## Source data
• • • •
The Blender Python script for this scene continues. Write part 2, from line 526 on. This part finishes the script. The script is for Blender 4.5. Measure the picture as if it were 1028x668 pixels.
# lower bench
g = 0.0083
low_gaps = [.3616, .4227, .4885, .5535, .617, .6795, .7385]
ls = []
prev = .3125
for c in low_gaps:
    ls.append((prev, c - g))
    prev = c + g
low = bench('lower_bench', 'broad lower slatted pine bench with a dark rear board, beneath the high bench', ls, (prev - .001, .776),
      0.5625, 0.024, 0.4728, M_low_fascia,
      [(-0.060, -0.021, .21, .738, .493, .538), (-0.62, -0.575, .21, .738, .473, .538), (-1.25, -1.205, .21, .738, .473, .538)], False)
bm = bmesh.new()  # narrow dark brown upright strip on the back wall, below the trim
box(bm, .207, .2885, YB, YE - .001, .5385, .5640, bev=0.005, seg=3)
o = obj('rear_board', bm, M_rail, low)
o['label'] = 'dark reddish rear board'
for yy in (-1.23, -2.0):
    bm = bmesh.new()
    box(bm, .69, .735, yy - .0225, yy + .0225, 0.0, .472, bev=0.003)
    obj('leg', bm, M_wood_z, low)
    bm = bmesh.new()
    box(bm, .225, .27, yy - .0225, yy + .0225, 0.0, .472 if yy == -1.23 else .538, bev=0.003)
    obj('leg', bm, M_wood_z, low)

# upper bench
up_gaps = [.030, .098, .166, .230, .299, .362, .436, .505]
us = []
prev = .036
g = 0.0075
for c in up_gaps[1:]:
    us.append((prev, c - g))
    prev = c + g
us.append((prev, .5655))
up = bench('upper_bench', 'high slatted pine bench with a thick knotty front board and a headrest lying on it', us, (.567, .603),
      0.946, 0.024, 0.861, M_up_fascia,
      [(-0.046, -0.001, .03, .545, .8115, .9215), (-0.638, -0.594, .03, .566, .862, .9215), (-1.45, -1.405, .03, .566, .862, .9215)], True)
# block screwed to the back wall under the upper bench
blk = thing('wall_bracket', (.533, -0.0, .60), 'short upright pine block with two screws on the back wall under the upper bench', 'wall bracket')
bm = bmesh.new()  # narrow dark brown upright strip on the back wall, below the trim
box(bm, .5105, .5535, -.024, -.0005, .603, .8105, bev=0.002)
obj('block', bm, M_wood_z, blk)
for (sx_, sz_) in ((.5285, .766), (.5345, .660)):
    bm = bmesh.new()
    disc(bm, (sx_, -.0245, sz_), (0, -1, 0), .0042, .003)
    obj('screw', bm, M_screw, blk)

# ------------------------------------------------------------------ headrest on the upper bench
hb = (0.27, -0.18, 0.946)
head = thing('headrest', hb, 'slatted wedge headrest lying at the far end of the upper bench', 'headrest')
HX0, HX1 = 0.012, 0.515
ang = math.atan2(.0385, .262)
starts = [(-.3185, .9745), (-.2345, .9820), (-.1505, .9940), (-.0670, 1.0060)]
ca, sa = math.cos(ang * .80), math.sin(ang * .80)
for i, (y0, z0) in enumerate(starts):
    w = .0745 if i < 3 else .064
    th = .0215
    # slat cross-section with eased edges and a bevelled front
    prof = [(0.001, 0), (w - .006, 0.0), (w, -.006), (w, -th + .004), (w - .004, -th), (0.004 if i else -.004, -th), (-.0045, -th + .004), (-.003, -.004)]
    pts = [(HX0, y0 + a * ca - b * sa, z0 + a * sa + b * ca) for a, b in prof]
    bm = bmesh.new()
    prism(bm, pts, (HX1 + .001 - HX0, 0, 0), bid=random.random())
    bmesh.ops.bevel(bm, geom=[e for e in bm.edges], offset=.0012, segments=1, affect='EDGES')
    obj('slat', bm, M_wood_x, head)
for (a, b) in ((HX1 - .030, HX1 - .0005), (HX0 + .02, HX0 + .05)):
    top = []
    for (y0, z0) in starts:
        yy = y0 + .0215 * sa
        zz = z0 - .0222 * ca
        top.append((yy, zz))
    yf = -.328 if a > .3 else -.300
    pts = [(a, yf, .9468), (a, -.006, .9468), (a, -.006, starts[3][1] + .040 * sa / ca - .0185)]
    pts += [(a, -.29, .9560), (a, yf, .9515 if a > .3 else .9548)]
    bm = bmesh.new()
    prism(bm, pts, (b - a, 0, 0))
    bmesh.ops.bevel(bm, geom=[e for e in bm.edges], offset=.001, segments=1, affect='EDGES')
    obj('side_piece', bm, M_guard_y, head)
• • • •
## Requirements
Transcribe the material above in its entirety. Match it exactly.

## Result
The Blender Python script for this scene continues. Write part 2, from line 526 on. This part finishes the script. The script is for Blender 4.5. Measure the picture as if it were 1028x668 pixels.
# lower bench
g = 0.0083
low_gaps = [.3616, .4227, .4885, .5535, .617, .6795, .7385]
ls = []
prev = .3125
for c in low_gaps:
    ls.append((prev, c - g))
    prev = c + g
low = bench('lower_bench', 'broad lower slatted pine bench with a dark rear board, beneath the high bench', ls, (prev - .001, .776),
      0.5625, 0.024, 0.4728, M_low_fascia,
      [(-0.060, -0.021, .21, .738, .493, .538), (-0.62, -0.575, .21, .738, .473, .538), (-1.25, -1.205, .21, .738, .473, .538)], False)
bm = bmesh.new()  # narrow dark brown upright strip on the back wall, below the trim
box(bm, .207, .2885, YB, YE - .001, .5385, .5640, bev=0.005, seg=3)
o = obj('rear_board', bm, M_rail, low)
o['label'] = 'dark reddish rear board'
for yy in (-1.23, -2.0):
    bm = bmesh.new()
    box(bm, .69, .735, yy - .0225, yy + .0225, 0.0, .472, bev=0.003)
    obj('leg', bm, M_wood_z, low)
    bm = bmesh.new()
    box(bm, .225, .27, yy - .0225, yy + .0225, 0.0, .472 if yy == -1.23 else .538, bev=0.003)
    obj('leg', bm, M_wood_z, low)

# upper bench
up_gaps = [.030, .098, .166, .230, .299, .362, .436, .505]
us = []
prev = .036
g = 0.0075
for c in up_gaps[1:]:
    us.append((prev, c - g))
    prev = c + g
us.append((prev, .5655))
up = bench('upper_bench', 'high slatted pine bench with a thick knotty front board and a headrest lying on it', us, (.567, .603),
      0.946, 0.024, 0.861, M_up_fascia,
      [(-0.046, -0.001, .03, .545, .8115, .9215), (-0.638, -0.594, .03, .566, .862, .9215), (-1.45, -1.405, .03, .566, .862, .9215)], True)
# block screwed to the back wall under the upper bench
blk = thing('wall_bracket', (.533, -0.0, .60), 'short upright pine block with two screws on the back wall under the upper bench', 'wall bracket')
bm = bmesh.new()  # narrow dark brown upright strip on the back wall, below the trim
box(bm, .5105, .5535, -.024, -.0005, .603, .8105, bev=0.002)
obj('block', bm, M_wood_z, blk)
for (sx_, sz_) in ((.5285, .766), (.5345, .660)):
    bm = bmesh.new()
    disc(bm, (sx_, -.0245, sz_), (0, -1, 0), .0042, .003)
    obj('screw', bm, M_screw, blk)

# ------------------------------------------------------------------ headrest on the upper bench
hb = (0.27, -0.18, 0.946)
head = thing('headrest', hb, 'slatted wedge headrest lying at the far end of the upper bench', 'headrest')
HX0, HX1 = 0.012, 0.515
ang = math.atan2(.0385, .262)
starts = [(-.3185, .9745), (-.2345, .9820), (-.1505, .9940), (-.0670, 1.0060)]
ca, sa = math.cos(ang * .80), math.sin(ang * .80)
for i, (y0, z0) in enumerate(starts):
    w = .0745 if i < 3 else .064
    th = .0215
    # slat cross-section with eased edges and a bevelled front
    prof = [(0.001, 0), (w - .006, 0.0), (w, -.006), (w, -th + .004), (w - .004, -th), (0.004 if i else -.004, -th), (-.0045, -th + .004), (-.003, -.004)]
    pts = [(HX0, y0 + a * ca - b * sa, z0 + a * sa + b * ca) for a, b in prof]
    bm = bmesh.new()
    prism(bm, pts, (HX1 + .001 - HX0, 0, 0), bid=random.random())
    bmesh.ops.bevel(bm, geom=[e for e in bm.edges], offset=.0012, segments=1, affect='EDGES')
    obj('slat', bm, M_wood_x, head)
for (a, b) in ((HX1 - .030, HX1 - .0005), (HX0 + .02, HX0 + .05)):
    top = []
    for (y0, z0) in starts:
        yy = y0 + .0215 * sa
        zz = z0 - .0222 * ca
        top.append((yy, zz))
    yf = -.328 if a > .3 else -.300
    pts = [(a, yf, .9468), (a, -.006, .9468), (a, -.006, starts[3][1] + .040 * sa / ca - .0185)]
    pts += [(a, -.29, .9560), (a, yf, .9515 if a > .3 else .9548)]
    bm = bmesh.new()
    prism(bm, pts, (b - a, 0, 0))
    bmesh.ops.bevel(bm, geom=[e for e in bm.edges], offset=.001, segments=1, affect='EDGES')
    obj('side_piece', bm, M_guard_y, head)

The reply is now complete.